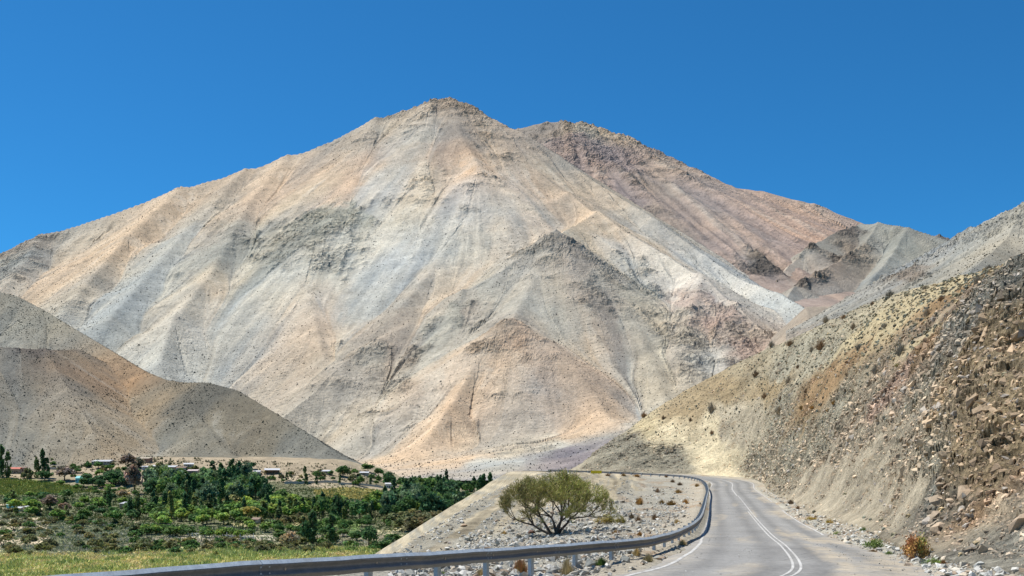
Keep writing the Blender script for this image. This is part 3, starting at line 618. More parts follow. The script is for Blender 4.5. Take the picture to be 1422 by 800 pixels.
dirt = sstep(2.3, 3.6, np.abs(vs)[None, :]+.7*fbm(vs[None, :]/1.0+0*VX, ii[:, None]*.5/5+0*VX, 4, 55))
dirt = np.maximum(dirt*.75, .8*sstep(.15, .5, fbm(vs[None, :]/1.3+0*VX, ii[:, None]*.5/11+0*VX, 4, 56)+.35*sstep(1.2, 3.4, vs)[None, :]-.05))*np.where(vs[None, :] > 0, 1, .6)
spill = np.exp(-((ii[:, None]*.5-105)/6.0)**2)*sstep(.8, 2.6, vs)[None, :]; dirt = np.clip(np.maximum(dirt, spill), 0, 1)
nearw = np.exp(-((VY-24)/9)**2)*sstep(.9, 2.9, vs)[None, :]; dirt = np.clip(np.maximum(dirt, 1.15*nearw*sstep(-.45, .15, fbm(VX, VY/1.5, 3, 57))), 0, 1)
dirt = dirt*np.clip(.75+1.0*fbm(VX/.35, VY/.8, 3, 58), 0, 1.25); dirt = np.clip(dirt, 0, 1)
patch = sstep(.42, .46, fbm(vs[None, :]/2.2+0*VX, ii[:, None]*.5/7+0*VX, 2, 59))
ca *= (1-.13*patch)[..., None]*(1+.07*fbm(vs[None, :]/.5+0*VX, ii[:, None]*.5/14+0*VX, 3, 60))[..., None]
ca = ca*(1-dirt[..., None]*.8)+lin((208, 192, 164))*.72*dirt[..., None]*.8
road = link('road', mesh_np('road', np.stack([VX, VY, VZ], -1), gridfaces(*VX.shape), M_road, ca), kind='structure')
# painted lines, worn through in places
def line_mat(name, c):
    m, t, b = newmat(name); geo = N(t, 'ShaderNodeNewGeometry')
    n = N(t, 'ShaderNodeTexNoise', Scale=3.0, Detail=8.0, Roughness=.8); t.links.new(geo.outputs['Position'], n.inputs['Vector'])
    t.links.new(mul(t, tuple(lin((160, 156, 148))*.7), tuple(c), ramp(t, n.outputs[0], [(.40, 0.0), (.54, .9)]), 'MIX'), b.inputs['Base Color'])
    b.inputs['Roughness'].default_value = .8; return m
M_line = line_mat('worn_white_paint', (.56, .55, .51))
def stripe_mesh(name, off, w, i0, i1, wob=.0):
    k = np.arange(i0, i1); o = off+wob*fbm(k*.12, k*0, 2, 3)
    if off > 1: o = o-3.08+np.minimum(wr_[k]-.22, 3.08)
    o = o+0.0*k
    P0 = np.stack([RC_[k, 0]+(o-w/2)*RN[k, 0], RC_[k, 1]+(o-w/2)*RN[k, 1], RC_[k, 2]+.006], -1)
    P1 = np.stack([RC_[k, 0]+(o+w/2)*RN[k, 0], RC_[k, 1]+(o+w/2)*RN[k, 1], RC_[k, 2]+.006], -1)
    return link(name, mesh_np(name, np.stack([P0, P1], 1), gridfaces(len(k), 2), M_line), road, kind='structure')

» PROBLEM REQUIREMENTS
Return each line from the material above exactly, but not the pictures.

» ANSWER TO THE PROBLEM
Keep writing the Blender script for this image. This is part 3, starting at line 618. More parts follow. The script is for Blender 4.5. Take the picture to be 1422 by 800 pixels.
dirt = sstep(2.3, 3.6, np.abs(vs)[None, :]+.7*fbm(vs[None, :]/1.0+0*VX, ii[:, None]*.5/5+0*VX, 4, 55))
dirt = np.maximum(dirt*.75, .8*sstep(.15, .5, fbm(vs[None, :]/1.3+0*VX, ii[:, None]*.5/11+0*VX, 4, 56)+.35*sstep(1.2, 3.4, vs)[None, :]-.05))*np.where(vs[None, :] > 0, 1, .6)
spill = np.exp(-((ii[:, None]*.5-105)/6.0)**2)*sstep(.8, 2.6, vs)[None, :]; dirt = np.clip(np.maximum(dirt, spill), 0, 1)
nearw = np.exp(-((VY-24)/9)**2)*sstep(.9, 2.9, vs)[None, :]; dirt = np.clip(np.maximum(dirt, 1.15*nearw*sstep(-.45, .15, fbm(VX, VY/1.5, 3, 57))), 0, 1)
dirt = dirt*np.clip(.75+1.0*fbm(VX/.35, VY/.8, 3, 58), 0, 1.25); dirt = np.clip(dirt, 0, 1)
patch = sstep(.42, .46, fbm(vs[None, :]/2.2+0*VX, ii[:, None]*.5/7+0*VX, 2, 59))
ca *= (1-.13*patch)[..., None]*(1+.07*fbm(vs[None, :]/.5+0*VX, ii[:, None]*.5/14+0*VX, 3, 60))[..., None]
ca = ca*(1-dirt[..., None]*.8)+lin((208, 192, 164))*.72*dirt[..., None]*.8
road = link('road', mesh_np('road', np.stack([VX, VY, VZ], -1), gridfaces(*VX.shape), M_road, ca), kind='structure')
# painted lines, worn through in places
def line_mat(name, c):
    m, t, b = newmat(name); geo = N(t, 'ShaderNodeNewGeometry')
    n = N(t, 'ShaderNodeTexNoise', Scale=3.0, Detail=8.0, Roughness=.8); t.links.new(geo.outputs['Position'], n.inputs['Vector'])
    t.links.new(mul(t, tuple(lin((160, 156, 148))*.7), tuple(c), ramp(t, n.outputs[0], [(.40, 0.0), (.54, .9)]), 'MIX'), b.inputs['Base Color'])
    b.inputs['Roughness'].default_value = .8; return m
M_line = line_mat('worn_white_paint', (.56, .55, .51))
def stripe_mesh(name, off, w, i0, i1, wob=.0):
    k = np.arange(i0, i1); o = off+wob*fbm(k*.12, k*0, 2, 3)
    if off > 1: o = o-3.08+np.minimum(wr_[k]-.22, 3.08)
    o = o+0.0*k
    P0 = np.stack([RC_[k, 0]+(o-w/2)*RN[k, 0], RC_[k, 1]+(o-w/2)*RN[k, 1], RC_[k, 2]+.006], -1)
    P1 = np.stack([RC_[k, 0]+(o+w/2)*RN[k, 0], RC_[k, 1]+(o+w/2)*RN[k, 1], RC_[k, 2]+.006], -1)
    return link(name, mesh_np(name, np.stack([P0, P1], 1), gridfaces(len(k), 2), M_line), road, kind='structure')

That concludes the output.